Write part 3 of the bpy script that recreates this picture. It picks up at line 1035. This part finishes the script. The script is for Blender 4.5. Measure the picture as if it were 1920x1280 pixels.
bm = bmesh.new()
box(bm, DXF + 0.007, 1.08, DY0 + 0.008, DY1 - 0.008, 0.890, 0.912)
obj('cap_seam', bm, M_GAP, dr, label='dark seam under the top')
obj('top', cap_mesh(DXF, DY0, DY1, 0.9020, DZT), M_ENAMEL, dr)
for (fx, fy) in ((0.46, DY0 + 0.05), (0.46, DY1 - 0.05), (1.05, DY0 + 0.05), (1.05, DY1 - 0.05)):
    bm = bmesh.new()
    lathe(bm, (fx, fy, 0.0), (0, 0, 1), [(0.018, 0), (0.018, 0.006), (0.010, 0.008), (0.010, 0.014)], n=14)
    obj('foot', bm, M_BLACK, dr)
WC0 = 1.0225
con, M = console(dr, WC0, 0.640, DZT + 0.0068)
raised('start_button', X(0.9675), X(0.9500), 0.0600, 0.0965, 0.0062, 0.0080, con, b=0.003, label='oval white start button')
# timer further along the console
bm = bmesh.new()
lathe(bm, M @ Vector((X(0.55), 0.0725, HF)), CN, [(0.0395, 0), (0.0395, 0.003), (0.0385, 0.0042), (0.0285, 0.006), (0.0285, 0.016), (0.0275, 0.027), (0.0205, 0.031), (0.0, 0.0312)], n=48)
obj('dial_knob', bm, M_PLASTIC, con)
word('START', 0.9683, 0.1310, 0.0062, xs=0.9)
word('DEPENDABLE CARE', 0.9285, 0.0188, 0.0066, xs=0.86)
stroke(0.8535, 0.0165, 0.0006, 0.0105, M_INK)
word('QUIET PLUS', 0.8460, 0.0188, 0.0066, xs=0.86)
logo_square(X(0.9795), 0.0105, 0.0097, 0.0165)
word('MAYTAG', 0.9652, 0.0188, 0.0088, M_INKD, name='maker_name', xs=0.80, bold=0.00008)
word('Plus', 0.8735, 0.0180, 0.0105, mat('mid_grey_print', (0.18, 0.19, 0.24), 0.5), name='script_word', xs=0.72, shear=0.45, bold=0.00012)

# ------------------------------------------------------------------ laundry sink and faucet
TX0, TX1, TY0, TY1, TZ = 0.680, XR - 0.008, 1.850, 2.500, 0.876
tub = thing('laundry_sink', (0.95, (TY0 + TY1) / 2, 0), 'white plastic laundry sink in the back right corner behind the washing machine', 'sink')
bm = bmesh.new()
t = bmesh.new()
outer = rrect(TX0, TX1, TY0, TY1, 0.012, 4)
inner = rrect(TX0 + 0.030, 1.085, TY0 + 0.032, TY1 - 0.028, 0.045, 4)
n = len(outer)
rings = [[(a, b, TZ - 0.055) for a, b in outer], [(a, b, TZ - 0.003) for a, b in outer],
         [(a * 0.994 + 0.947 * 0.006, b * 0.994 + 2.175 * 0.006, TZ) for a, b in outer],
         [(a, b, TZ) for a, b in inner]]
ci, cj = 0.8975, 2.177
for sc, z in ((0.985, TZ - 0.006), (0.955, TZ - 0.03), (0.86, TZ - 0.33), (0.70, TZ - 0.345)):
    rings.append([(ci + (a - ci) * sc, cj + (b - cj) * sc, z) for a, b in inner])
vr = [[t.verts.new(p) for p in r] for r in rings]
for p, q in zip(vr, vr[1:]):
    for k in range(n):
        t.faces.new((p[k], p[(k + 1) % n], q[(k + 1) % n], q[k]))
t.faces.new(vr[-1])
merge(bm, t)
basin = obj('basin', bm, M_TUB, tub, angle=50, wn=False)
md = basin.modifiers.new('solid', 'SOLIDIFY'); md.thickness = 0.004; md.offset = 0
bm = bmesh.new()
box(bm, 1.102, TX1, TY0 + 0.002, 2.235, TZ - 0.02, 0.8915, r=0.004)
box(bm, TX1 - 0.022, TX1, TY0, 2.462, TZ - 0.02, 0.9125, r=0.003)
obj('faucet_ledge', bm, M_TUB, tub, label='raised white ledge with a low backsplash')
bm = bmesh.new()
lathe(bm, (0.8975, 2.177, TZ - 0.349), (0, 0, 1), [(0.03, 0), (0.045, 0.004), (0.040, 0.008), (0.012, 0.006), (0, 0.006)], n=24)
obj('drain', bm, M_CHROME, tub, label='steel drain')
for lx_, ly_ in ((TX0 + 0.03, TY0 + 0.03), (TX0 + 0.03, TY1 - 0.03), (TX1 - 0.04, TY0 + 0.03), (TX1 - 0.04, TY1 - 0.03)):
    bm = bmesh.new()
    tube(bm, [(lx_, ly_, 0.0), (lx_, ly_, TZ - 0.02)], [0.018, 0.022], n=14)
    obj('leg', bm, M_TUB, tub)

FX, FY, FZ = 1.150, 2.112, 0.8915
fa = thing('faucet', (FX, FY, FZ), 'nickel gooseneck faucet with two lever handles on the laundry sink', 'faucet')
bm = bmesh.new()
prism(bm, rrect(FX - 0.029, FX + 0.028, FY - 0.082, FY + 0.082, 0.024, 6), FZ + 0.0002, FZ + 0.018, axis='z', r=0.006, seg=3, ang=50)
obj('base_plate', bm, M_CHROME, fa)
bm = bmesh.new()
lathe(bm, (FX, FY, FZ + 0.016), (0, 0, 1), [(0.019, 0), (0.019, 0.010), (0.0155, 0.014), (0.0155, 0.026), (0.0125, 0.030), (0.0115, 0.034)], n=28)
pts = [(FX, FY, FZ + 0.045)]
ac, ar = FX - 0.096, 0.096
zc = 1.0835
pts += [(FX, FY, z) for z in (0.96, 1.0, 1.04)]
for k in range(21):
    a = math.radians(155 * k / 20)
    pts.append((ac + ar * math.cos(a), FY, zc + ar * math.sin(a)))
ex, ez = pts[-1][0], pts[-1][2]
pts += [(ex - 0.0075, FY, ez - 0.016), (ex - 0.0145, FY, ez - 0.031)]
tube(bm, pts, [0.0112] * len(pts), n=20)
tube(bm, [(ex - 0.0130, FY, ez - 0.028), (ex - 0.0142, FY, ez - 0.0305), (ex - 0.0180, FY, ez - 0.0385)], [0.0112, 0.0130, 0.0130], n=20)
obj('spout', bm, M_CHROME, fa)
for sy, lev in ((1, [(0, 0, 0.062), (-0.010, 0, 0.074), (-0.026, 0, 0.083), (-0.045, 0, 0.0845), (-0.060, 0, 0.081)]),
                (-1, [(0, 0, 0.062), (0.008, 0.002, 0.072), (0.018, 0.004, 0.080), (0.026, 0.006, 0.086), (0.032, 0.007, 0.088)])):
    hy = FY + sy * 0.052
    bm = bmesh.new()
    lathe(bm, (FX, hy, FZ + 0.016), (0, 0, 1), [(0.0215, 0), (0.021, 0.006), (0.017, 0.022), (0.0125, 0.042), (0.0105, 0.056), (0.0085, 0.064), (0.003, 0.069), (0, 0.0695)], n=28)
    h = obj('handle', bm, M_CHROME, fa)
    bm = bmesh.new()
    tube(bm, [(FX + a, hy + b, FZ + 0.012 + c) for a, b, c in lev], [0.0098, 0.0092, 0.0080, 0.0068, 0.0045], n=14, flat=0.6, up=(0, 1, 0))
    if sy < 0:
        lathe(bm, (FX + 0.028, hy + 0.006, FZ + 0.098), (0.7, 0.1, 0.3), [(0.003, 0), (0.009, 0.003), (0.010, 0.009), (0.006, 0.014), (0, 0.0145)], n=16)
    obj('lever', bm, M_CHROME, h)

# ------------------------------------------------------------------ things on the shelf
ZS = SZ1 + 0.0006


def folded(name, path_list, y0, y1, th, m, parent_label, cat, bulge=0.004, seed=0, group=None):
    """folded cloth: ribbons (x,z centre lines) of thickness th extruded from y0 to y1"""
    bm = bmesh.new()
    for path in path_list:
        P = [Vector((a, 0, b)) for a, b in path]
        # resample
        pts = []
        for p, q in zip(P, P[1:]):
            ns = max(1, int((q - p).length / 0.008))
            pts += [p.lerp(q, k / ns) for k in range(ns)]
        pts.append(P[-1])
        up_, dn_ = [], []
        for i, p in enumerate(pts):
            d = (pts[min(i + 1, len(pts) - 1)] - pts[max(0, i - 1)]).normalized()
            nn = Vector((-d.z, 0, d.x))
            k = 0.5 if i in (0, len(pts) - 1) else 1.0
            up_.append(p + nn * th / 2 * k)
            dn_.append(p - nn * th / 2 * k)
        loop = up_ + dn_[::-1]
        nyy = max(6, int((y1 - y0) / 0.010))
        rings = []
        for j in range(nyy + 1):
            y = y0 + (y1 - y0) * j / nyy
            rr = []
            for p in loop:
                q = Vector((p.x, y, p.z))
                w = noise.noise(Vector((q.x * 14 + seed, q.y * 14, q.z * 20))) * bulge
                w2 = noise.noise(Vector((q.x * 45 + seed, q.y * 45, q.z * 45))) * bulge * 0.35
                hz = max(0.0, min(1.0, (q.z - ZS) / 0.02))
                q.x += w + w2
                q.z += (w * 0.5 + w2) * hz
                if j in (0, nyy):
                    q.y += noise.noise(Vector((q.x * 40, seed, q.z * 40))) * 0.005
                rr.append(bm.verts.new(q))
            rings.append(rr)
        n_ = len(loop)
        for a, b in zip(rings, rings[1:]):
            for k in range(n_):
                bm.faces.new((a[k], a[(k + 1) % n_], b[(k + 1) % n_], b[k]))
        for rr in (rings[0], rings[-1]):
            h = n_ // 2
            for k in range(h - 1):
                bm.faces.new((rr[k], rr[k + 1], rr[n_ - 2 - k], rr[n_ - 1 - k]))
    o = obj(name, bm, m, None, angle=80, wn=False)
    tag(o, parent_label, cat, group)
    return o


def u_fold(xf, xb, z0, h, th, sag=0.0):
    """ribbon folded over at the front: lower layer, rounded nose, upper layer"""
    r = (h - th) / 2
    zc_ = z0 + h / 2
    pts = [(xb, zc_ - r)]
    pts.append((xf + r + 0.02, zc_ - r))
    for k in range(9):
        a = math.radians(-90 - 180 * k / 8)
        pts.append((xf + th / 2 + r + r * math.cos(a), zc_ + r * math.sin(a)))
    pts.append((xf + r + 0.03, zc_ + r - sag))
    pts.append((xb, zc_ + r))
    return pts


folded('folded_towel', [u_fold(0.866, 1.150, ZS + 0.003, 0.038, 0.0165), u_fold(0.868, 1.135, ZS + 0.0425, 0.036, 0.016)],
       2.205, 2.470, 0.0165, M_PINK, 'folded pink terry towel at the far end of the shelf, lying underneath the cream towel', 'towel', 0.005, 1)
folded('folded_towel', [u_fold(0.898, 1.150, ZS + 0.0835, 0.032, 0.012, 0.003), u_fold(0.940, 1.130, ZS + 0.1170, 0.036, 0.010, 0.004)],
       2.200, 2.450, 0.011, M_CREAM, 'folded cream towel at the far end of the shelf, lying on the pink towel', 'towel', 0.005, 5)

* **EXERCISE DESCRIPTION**
What are the exact lines from the beginning of the material through the line containing "xs=0.72, shear=0.45, bold=0.00012)"? Write out those lines alone.

* **FULL SOLUTION**
Write part 3 of the bpy script that recreates this picture. It picks up at line 1035. This part finishes the script. The script is for Blender 4.5. Measure the picture as if it were 1920x1280 pixels.
bm = bmesh.new()
box(bm, DXF + 0.007, 1.08, DY0 + 0.008, DY1 - 0.008, 0.890, 0.912)
obj('cap_seam', bm, M_GAP, dr, label='dark seam under the top')
obj('top', cap_mesh(DXF, DY0, DY1, 0.9020, DZT), M_ENAMEL, dr)
for (fx, fy) in ((0.46, DY0 + 0.05), (0.46, DY1 - 0.05), (1.05, DY0 + 0.05), (1.05, DY1 - 0.05)):
    bm = bmesh.new()
    lathe(bm, (fx, fy, 0.0), (0, 0, 1), [(0.018, 0), (0.018, 0.006), (0.010, 0.008), (0.010, 0.014)], n=14)
    obj('foot', bm, M_BLACK, dr)
WC0 = 1.0225
con, M = console(dr, WC0, 0.640, DZT + 0.0068)
raised('start_button', X(0.9675), X(0.9500), 0.0600, 0.0965, 0.0062, 0.0080, con, b=0.003, label='oval white start button')
# timer further along the console
bm = bmesh.new()
lathe(bm, M @ Vector((X(0.55), 0.0725, HF)), CN, [(0.0395, 0), (0.0395, 0.003), (0.0385, 0.0042), (0.0285, 0.006), (0.0285, 0.016), (0.0275, 0.027), (0.0205, 0.031), (0.0, 0.0312)], n=48)
obj('dial_knob', bm, M_PLASTIC, con)
word('START', 0.9683, 0.1310, 0.0062, xs=0.9)
word('DEPENDABLE CARE', 0.9285, 0.0188, 0.0066, xs=0.86)
stroke(0.8535, 0.0165, 0.0006, 0.0105, M_INK)
word('QUIET PLUS', 0.8460, 0.0188, 0.0066, xs=0.86)
logo_square(X(0.9795), 0.0105, 0.0097, 0.0165)
word('MAYTAG', 0.9652, 0.0188, 0.0088, M_INKD, name='maker_name', xs=0.80, bold=0.00008)
word('Plus', 0.8735, 0.0180, 0.0105, mat('mid_grey_print', (0.18, 0.19, 0.24), 0.5), name='script_word', xs=0.72, shear=0.45, bold=0.00012)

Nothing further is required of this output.